The other official alternative truths

Dean Dela PazSome people are undeniably so extremely ugly that one look at their mugs is enough to launch a thousand Spartan ships in the opposite direction. The hapless owners of such faces are, however, in constant denial and their failed attempts to hide the repulsive truth have been spun in various ways so creative that the synonym entry for falsehoods, self-deception and lies in any decent thesaurus covers a whole page-and-a-half.

Let us set aside the dictionary, thesaurus and otherwise textbook definitions and simply note some of the most common and synonymous examples of personal cover-ups and alternative truths.

Did you ever notice that many of those sitting behind the wheel of the slickest Porsche or any other sports coupe actually own faces better suited stuck under the hood?

Do you notice how bald-headed, bug-eyed and aging single men constantly enjoy talking about their romantic interludes, sexual conquests and their imaginary love lives? Who do you think spreads the rumor that baldies make better lovers just to compensate for the painful truth with an alternate version of it?

Where alternative realities are concerned, the world of politics is no different. Just a million times more harmful.

In politics, as we might see in the recent official government pronouncements on burning issues ranging from testy trivialities surrounding traffic management to the brazen wholesale deception behind Benigno Aquino III’s Mamasapano massacre, falsehoods seem to have been ingrained in the bureaucracy to the extent that officials simply spin it either as “alternate realities,” “alternative versions” of the truth or, plainly, the ridiculously deceptive “alternative truth.”

The fact that these are, in effect, attempts to either conceal, or worse, distort the truth turns these acts constitutionally criminal and are, thus, statutorily considered betrayals of the public trust.

Under our 1987 Constitution, the betrayal of the public trust, defined by 1986 Constitutional Commissioner Ricardo J. Romulo as acts covering “the violation of the oath of office,” is of the same severity as a high crime. So grave is it that it constitutes an impeachable offense for the President and other public officials upon whom the only recourse is impeachment.

The criminal aspect of a leader brazenly concealing the truth or boldly lying in his teeth to protect his precious hide underlies the seemingly heroic but futile attempt of Aquino’s official Palace mouthpiece in differentiating between “alternative versions” of the truth and “alternative truths.”

What was actually said and what was understood as having been said, however, is not so important now as the fact that the public justifiably, albeit stubbornly, sticks to one and not the other and by doing so displays a severe and tragic mistrust of Aquino and the verbiage he quite recklessly uses whenever he opens his mouth.

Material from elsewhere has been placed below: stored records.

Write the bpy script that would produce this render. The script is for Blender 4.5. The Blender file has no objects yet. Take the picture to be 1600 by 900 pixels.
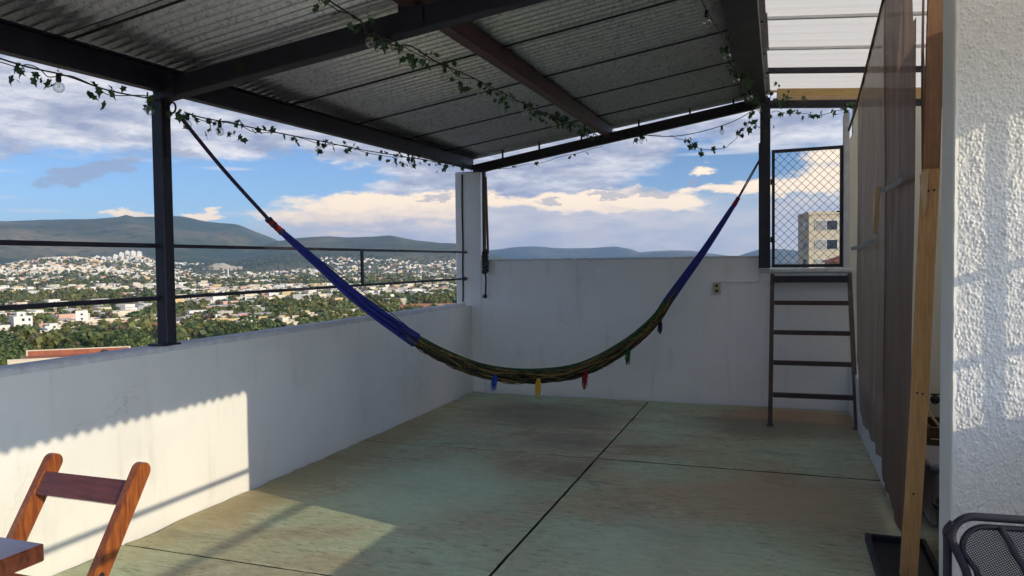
import bpy, math, random
import numpy as np
from mathutils import Vector, Matrix, noise as mnoise

random.seed(7)
rad = math.radians
scene = bpy.context.scene
COL = scene.collection

# ------------------------------------------------------------------ camera
EYE = Vector((0.0, 0.0, 1.55))
YAW, PITCH, ROLL, FPX = 0.34276, 0.03487, -0.01189, 1168.85
Fv = Vector((-math.sin(YAW) * math.cos(PITCH), math.cos(YAW) * math.cos(PITCH), -math.sin(PITCH)))
Rv0 = Vector((math.cos(YAW), math.sin(YAW), 0.0))
Uv0 = Rv0.cross(Fv)
Rv = Rv0 * math.cos(ROLL) + Uv0 * math.sin(ROLL)
Uv = -Rv0 * math.sin(ROLL) + Uv0 * math.cos(ROLL)
cam_data = bpy.data.cameras.new('camera')
cam_data.sensor_width = 36.0
cam_data.lens = 36.0 * FPX / 1600.0
cam_data.clip_start = 0.05
cam_data.clip_end = 60000.0
cam = bpy.data.objects.new('camera', cam_data)
cam.matrix_world = Matrix(((Rv.x, Uv.x, -Fv.x, EYE.x), (Rv.y, Uv.y, -Fv.y, EYE.y), (Rv.z, Uv.z, -Fv.z, EYE.z), (0, 0, 0, 1)))
COL.objects.link(cam)
scene.camera = cam

# ------------------------------------------------------------------ sun, exposure
SUN_EL = rad(17.5)
SUN_DIR = Vector((0.970 * math.cos(SUN_EL), -0.244 * math.cos(SUN_EL), math.sin(SUN_EL))).normalized()
sun_data = bpy.data.lights.new('sun', 'SUN')
sun_data.energy = 1.75
sun_data.angle = rad(0.35)
sun_data.color = (1.0, 0.86, 0.60)
sun = bpy.data.objects.new('sun', sun_data)
sun.rotation_euler = SUN_DIR.to_track_quat('Z', 'Y').to_euler()
COL.objects.link(sun)
scene.view_settings.view_transform = 'Standard'
scene.view_settings.look = 'None'
scene.view_settings.gamma = 1.0
scene.view_settings.use_curve_mapping = False
scene.view_settings.exposure = 1.10

# ------------------------------------------------------------------ render settings
scene.render.engine = 'CYCLES'
cy = scene.cycles
cy.use_denoising = True
cy.denoiser = 'OPENIMAGEDENOISE'
cy.max_bounces = 9
cy.diffuse_bounces = 5
cy.glossy_bounces = 4
cy.transmission_bounces = 6
cy.transparent_max_bounces = 24
cy.volume_bounces = 0
cy.caustics_reflective = False
cy.caustics_refractive = False
cy.sample_clamp_indirect = 8.0
cy.use_adaptive_sampling = True
cy.adaptive_threshold = 0.01

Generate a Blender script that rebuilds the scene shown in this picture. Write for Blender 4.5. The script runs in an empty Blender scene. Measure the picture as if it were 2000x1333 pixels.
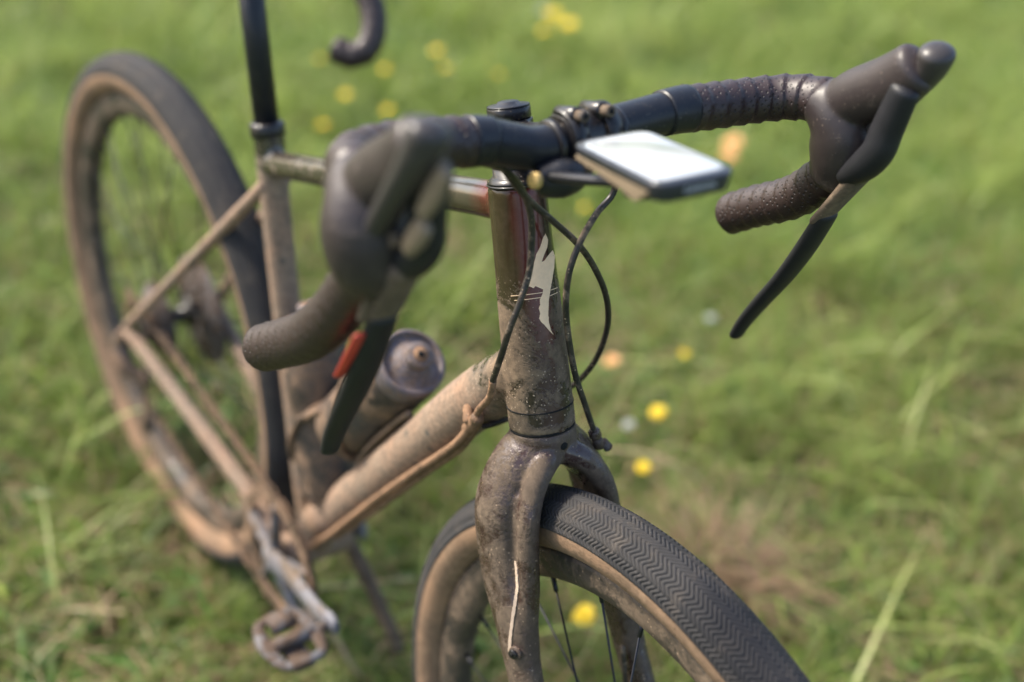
import bpy, bmesh, math, random
import numpy as np
from mathutils import Vector, Matrix
from mathutils.bvhtree import BVHTree
random.seed(7); rng = np.random.default_rng(7)
R = math.radians; PI = math.pi
SC = bpy.context.scene; COL = SC.collection

# ------------------------------------------------------------ camera, sky, sun, exposure
CAMP = Vector((1.09766438, -0.58079752, 1.41150075))
RT = Vector((0.577538, 0.810687, 0.096112)); UP = Vector((-0.503704, 0.261218, 0.823436)); FW = Vector((-0.642442, 0.523978, -0.559209))
FPX = 2543.447
cam = bpy.data.cameras.new('camera'); co = bpy.data.objects.new('camera', cam); COL.objects.link(co)
co.matrix_world = Matrix(((RT.x, UP.x, -FW.x, CAMP.x), (RT.y, UP.y, -FW.y, CAMP.y), (RT.z, UP.z, -FW.z, CAMP.z), (0, 0, 0, 1)))
cam.sensor_width = 36; cam.lens = FPX / 2000 * 36
cam.clip_start = 0.05; cam.clip_end = 400
cam.dof.use_dof = True; cam.dof.focus_distance = 1.055; cam.dof.aperture_fstop = 1.9
SC.camera = co

wd = bpy.data.worlds.new('World'); SC.world = wd; wd.use_nodes = True
wn = wd.node_tree.nodes; wl = wd.node_tree.links
sky = wn.new('ShaderNodeTexSky'); sky.sky_type = 'NISHITA'; sky.sun_disc = False
SUN_EL, SUN_AZ = R(44), R(212)          # azimuth measured from +X towards +Y
sky.sun_elevation = SUN_EL; sky.sun_rotation = R(90) - SUN_AZ
sky.air_density = 1.0; sky.dust_density = 3.0; sky.ozone_density = 1.0
bg = wn['Background']; bg.inputs['Strength'].default_value = 0.15
wl.new(sky.outputs['Color'], bg.inputs['Color'])
sl = bpy.data.lights.new('sun', 'SUN'); sl.energy = 2.9; sl.angle = R(8); sl.color = (1, 0.93, 0.80)
so = bpy.data.objects.new('sun', sl); COL.objects.link(so)
sd = Vector((math.cos(SUN_EL) * math.cos(SUN_AZ), math.cos(SUN_EL) * math.sin(SUN_AZ), math.sin(SUN_EL)))
so.rotation_euler = sd.to_track_quat('Z', 'Y').to_euler()
SC.view_settings.view_transform = 'Standard'; SC.view_settings.look = 'None'
SC.view_settings.exposure = 1.4; SC.view_settings.gamma = 1; SC.view_settings.use_curve_mapping = False
SC.render.engine = 'CYCLES'

# ------------------------------------------------------------ materials
def nmat(name):
    m = bpy.data.materials.new(name); m.use_nodes = True
    return m, m.node_tree.nodes, m.node_tree.links, m.node_tree.nodes['Principled BSDF']
def noise(N, L, vec, scale, detail=4, rough=.6, dist=0):
    n = N.new('ShaderNodeTexNoise'); n.inputs['Scale'].default_value = scale; n.inputs['Detail'].default_value = detail
    n.inputs['Roughness'].default_value = rough; n.inputs['Distortion'].default_value = dist
    if vec: L.new(vec, n.inputs['Vector'])
    return n.outputs['Fac']
def ramp(N, L, fac, stops):
    r = N.new('ShaderNodeValToRGB'); e = r.color_ramp.elements
    while len(e) < len(stops): e.new(.5)
    for i, (p, c) in enumerate(stops):
        e[i].position = p; e[i].color = (c, c, c, 1) if isinstance(c, (int, float)) else (*c, 1)
    L.new(fac, r.inputs['Fac']); return r.outputs['Color']
def mth(N, L, op, a, b, clamp=False):
    n = N.new('ShaderNodeMath'); n.operation = op; n.use_clamp = clamp
    for i, q in enumerate((a, b)):
        if isinstance(q, (int, float)): n.inputs[i].default_value = q
        else: L.new(q, n.inputs[i])
    return n.outputs[0]
def mix(N, L, f, a, b):
    n = N.new('ShaderNodeMix'); n.data_type = 'RGBA'
    for k, q in ((0, f), (6, a), (7, b)):
        if isinstance(q, tuple): n.inputs[k].default_value = (*q, 1)
        elif isinstance(q, (int, float)): n.inputs[k].default_value = q
        else: L.new(q, n.inputs[k])
    return n.outputs[2]
def objco(N):
    return N.new('ShaderNodeTexCoord').outputs['Object']

def dusty(name, base, rough, dust, amount, metallic=0., coat=0., base2=None, patch=28, speck=1.0, dust2=None, grad=None, dark=None):
    """painted or bare surface under dried mud: amount 0..1 = how much of it the mud covers.
    grad=(z0,z1,extra): more mud towards the lower z1 (metres)"""
    m, N, L, B = nmat(name)
    oc = objco(N)
    big = noise(N, L, oc, patch, 6, .62, .6)
    fine = noise(N, L, oc, patch * 9, 4, .6)
    lvl = amount
    s = mth(N, L, 'ADD', mth(N, L, 'MULTIPLY', big, .8), mth(N, L, 'MULTIPLY', fine, .28))
    if grad:
        sx = N.new('ShaderNodeSeparateXYZ'); L.new(oc, sx.inputs[0])
        mr = N.new('ShaderNodeMapRange'); mr.inputs[1].default_value = grad[0]; mr.inputs[2].default_value = grad[1]
        mr.inputs[3].default_value = 0; mr.inputs[4].default_value = grad[2]; L.new(sx.outputs[2], mr.inputs[0])
        s = mth(N, L, 'ADD', s, mr.outputs[0])
    c = .54 + (.5 - lvl) * .36
    mask = ramp(N, L, s, [(max(0, c - .075), 0.0), (min(1, c + .055), 1.0)])
    # fine splash specks
    vor = N.new('ShaderNodeTexVoronoi'); vor.inputs['Scale'].default_value = 330; L.new(oc, vor.inputs['Vector'])
    sel = noise(N, L, oc, 60, 3, .6)
    sp = mth(N, L, 'MULTIPLY', ramp(N, L, vor.outputs['Distance'], [(.16, 1.), (.24, 0.)]), ramp(N, L, sel, [(.50, 0.), (.58, 1.)]))
    sp = mth(N, L, 'MULTIPLY', sp, speck)
    mask2 = mth(N, L, 'MAXIMUM', mask, sp)
    b2 = base2 or base
    bcol = mix(N, L, ramp(N, L, noise(N, L, oc, 11, 3), [(.42, 0.), (.6, 1.)]), base, b2)
    film = mth(N, L, 'MULTIPLY', ramp(N, L, noise(N, L, oc, 75, 6, .7), [(.35, 0.), (.7, 1.)]), .22 * (.4 + lvl))
    bcol = mix(N, L, film, bcol, dust)
    d2 = dust2 or tuple(q * .66 for q in dust)
    dcol = mix(N, L, ramp(N, L, noise(N, L, oc, 22, 6, .65), [(.38, 0.), (.64, 1.)]), dust, d2)
    dcol = mix(N, L, ramp(N, L, noise(N, L, oc, 140, 5, .75), [(.40, 0.), (.62, .75)]), dcol, tuple(q * .45 for q in dust))
    full = mix(N, L, mask2, bcol, dcol)
    if speck:
        v3 = N.new('ShaderNodeTexVoronoi'); v3.inputs['Scale'].default_value = 210; L.new(oc, v3.inputs['Vector'])
        s3 = mth(N, L, 'MULTIPLY', ramp(N, L, v3.outputs['Distance'], [(.13, 1.), (.20, 0.)]), ramp(N, L, noise(N, L, oc, 48, 4, .7), [(.50, 0.), (.57, min(1, speck))]))
        full = mix(N, L, s3, full, tuple(min(.5, q * 1.9) for q in dust))
    L.new(full, B.inputs['Base Color'])
    B.inputs['Specular IOR Level'].default_value = .35
    rr = N.new('ShaderNodeMapRange'); rr.inputs[3].default_value = rough; rr.inputs[4].default_value = .88
    L.new(mask2, rr.inputs[0]); L.new(rr.outputs[0], B.inputs['Roughness'])
    if metallic:
        L.new(mth(N, L, 'MULTIPLY', mth(N, L, 'SUBTRACT', 1.0, mask2), metallic), B.inputs['Metallic'])
    if coat:
        L.new(mth(N, L, 'MULTIPLY', mth(N, L, 'SUBTRACT', 1.0, mask2), coat), B.inputs['Coat Weight'])
        B.inputs['Coat Roughness'].default_value = .06
    h = mth(N, L, 'ADD', mth(N, L, 'MULTIPLY', mask2, .6), mth(N, L, 'MULTIPLY', mth(N, L, 'MULTIPLY', fine, mask2), .5))
    bp = N.new('ShaderNodeBump'); bp.inputs['Strength'].default_value = .55; bp.inputs['Distance'].default_value = .0009
    L.new(h, bp.inputs['Height']); L.new(bp.outputs[0], B.inputs['Normal'])
    return m
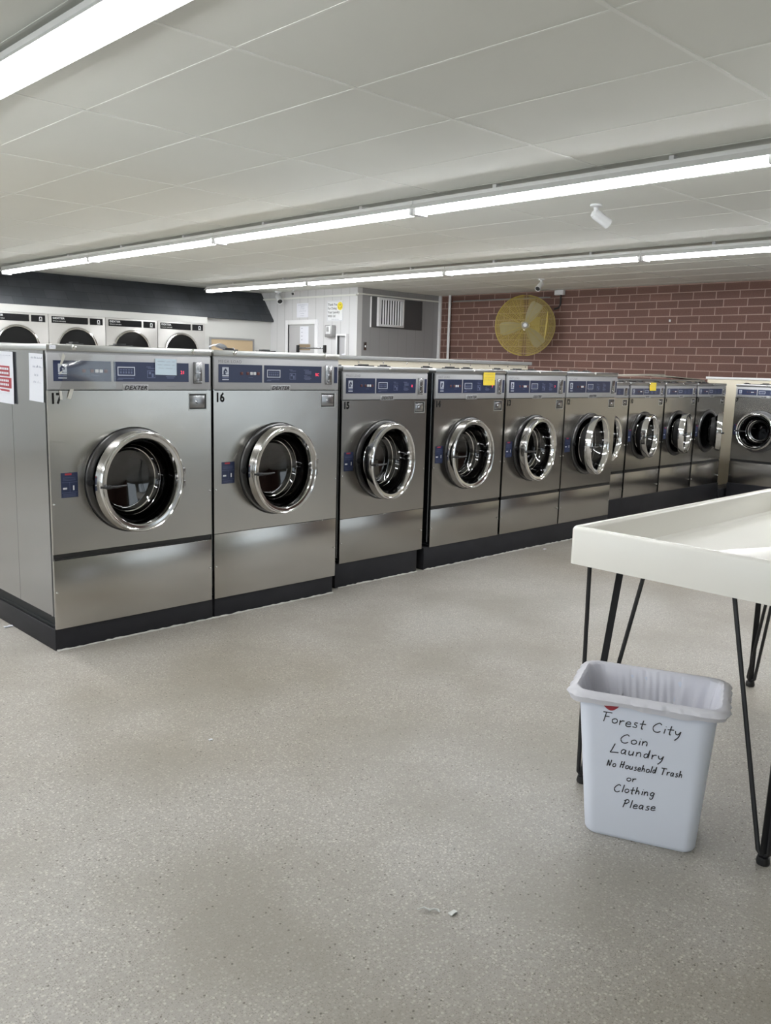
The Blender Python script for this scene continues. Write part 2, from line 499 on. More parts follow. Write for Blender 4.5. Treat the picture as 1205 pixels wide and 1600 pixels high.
# office block in the corner
b = MB()
dy0, dy1, dz = 10.80, 11.50, 1.92
b.box(8.93, 9.03, 9.83, dy0, 0, ZC); b.box(8.93, 9.03, dy1, Y1, 0, ZC); b.box(8.93, 9.03, dy0, dy1, dz, ZC)
struct(b.build('wall_office_left', M['office_left']))
struct(box('wall_office_front', 9.03, X1, 9.83, 9.93, 0, ZC, M['office_front']))
b = MB(); b.box(8.905, 8.935, 9.835, Y1-.1, 2.32, 2.345); b.box(8.93, X1, 9.812, 9.832, 2.34, 2.36)
struct(b.build('trim_2', M['tbar']))
struct(box('trim_3', X1-.03, X1, 9.775, 9.825, 0, ZC, M['white_paint']))
d1 = struct(empty('door_1', (8.93, (dy0+dy1)/2, 0)))
hw = (dy1-dy0)/2
f = MB(); f.box(-.02, .105, -hw-.065, -hw+.008, 0, dz+.065, .003); f.box(-.02, .105, hw-.008, hw+.065, 0, dz+.065, .003); f.box(-.02, .105, -hw+.008, hw-.008, dz-.008, dz+.065, .003)
f.build('door_frame', M['white_paint'], parent=d1)
box('door_leaf', .008, .05, -hw+.010, hw-.010, .01, dz-.010, mat('door_paint', (.44, .44, .445), .5), d1)
MB().lathe([(0, -.06), (.018, -.058), (.026, -.04), (.018, -.02), (.01, 0)]).build('door_knob', M['chrome_dull'], parent=d1, loc=(.008, hw-.09, .95), rot=(0, 0, -PI/2))
# shingled mansard over the dryers
b = MB()
pr = [(11.90, 1.965), (11.90, 1.99), (12.25, ZC), (12.25, 1.99), (11.98, 1.965)]
xa, xb = X0, 8.93
va = [b.b.verts.new((xa, y, z)) for y, z in pr]; vb = [b.b.verts.new((xb, y, z)) for y, z in pr]
for k in range(5):
    l = (k+1) % 5; b.b.faces.new([va[k], va[l], vb[l], vb[k]])
b.b.faces.new(va); b.b.faces.new(vb[::-1])
struct(b.build('trim_4', M['shingle']))

# bulkheads behind the washers
b = MB(); b.box(1.6, 6.20, 4.60, 4.78, 0, 1.335, .003)
bk = empty('service_bulkhead', (3.9, 4.7, 0), 0, 'cream service bulkhead with grey metal top rail behind washers 15 to 13', 'partition')
o = b.build('panel', M['cream'], parent=bk); o.location = (-3.9, -4.7, 0)
b = MB(); b.box(1.6, 6.235, 4.585, 4.795, 1.335, 1.362, .002)
o = b.build('top_rail', M['grey_metal'], parent=bk); o.location = (-3.9, -4.7, 0)
b = MB()
for k in range(19):
    b.lathe([(0, -.004), (.006, -.003), (.007, 0)], 1.75+.245*k, 1.318, 10)
o = b.build('screw', M['screw'], parent=bk); o.location = (-3.9, -4.1-.004+.0, 0); o.location.y = 4.60-4.7; o['kind'] = 'stuff'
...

Unfortunately, these alternative truths seem to be spreading like wildfire across the Aquino bureaucracy, just as lies and falsehood spread from mouth to mouth in exponentially increasing velocity.

Let’s cite recent examples of the government’s brazen lying contagion and it’s dysfunctional alternative truths.

Less than 24 hours after appointing a discredited police unit and a serially unproductive Cabinet secretary to fix the metropolis’s traffic, the Palace declared it a resounding success.

After declaring that the pork-barrel system had been relegated to history, Malacañang spawns a larger, more insidious criminal mutation called the Disbursement Acceleration Program.

The administration’s anointed presidential candidate barnstorms the countryside, pressing flesh, hugging the elderly and kissing babies, despite his signature quote, “Bahala kayo sa buhay ninyo!

The same politician, despite the thousands of homeless, dead and destitute rendered thus by the 2013 Zamboanga siege, finds it appropriate to felicitously commemorate the carnage with an oxymoronic “Happy anniversary!”

This is a short list. There are as many as there are Kaklase, Kaibigan and Kabarilan. Each is comedic. Save for the unfortunate fact that the joke is on us.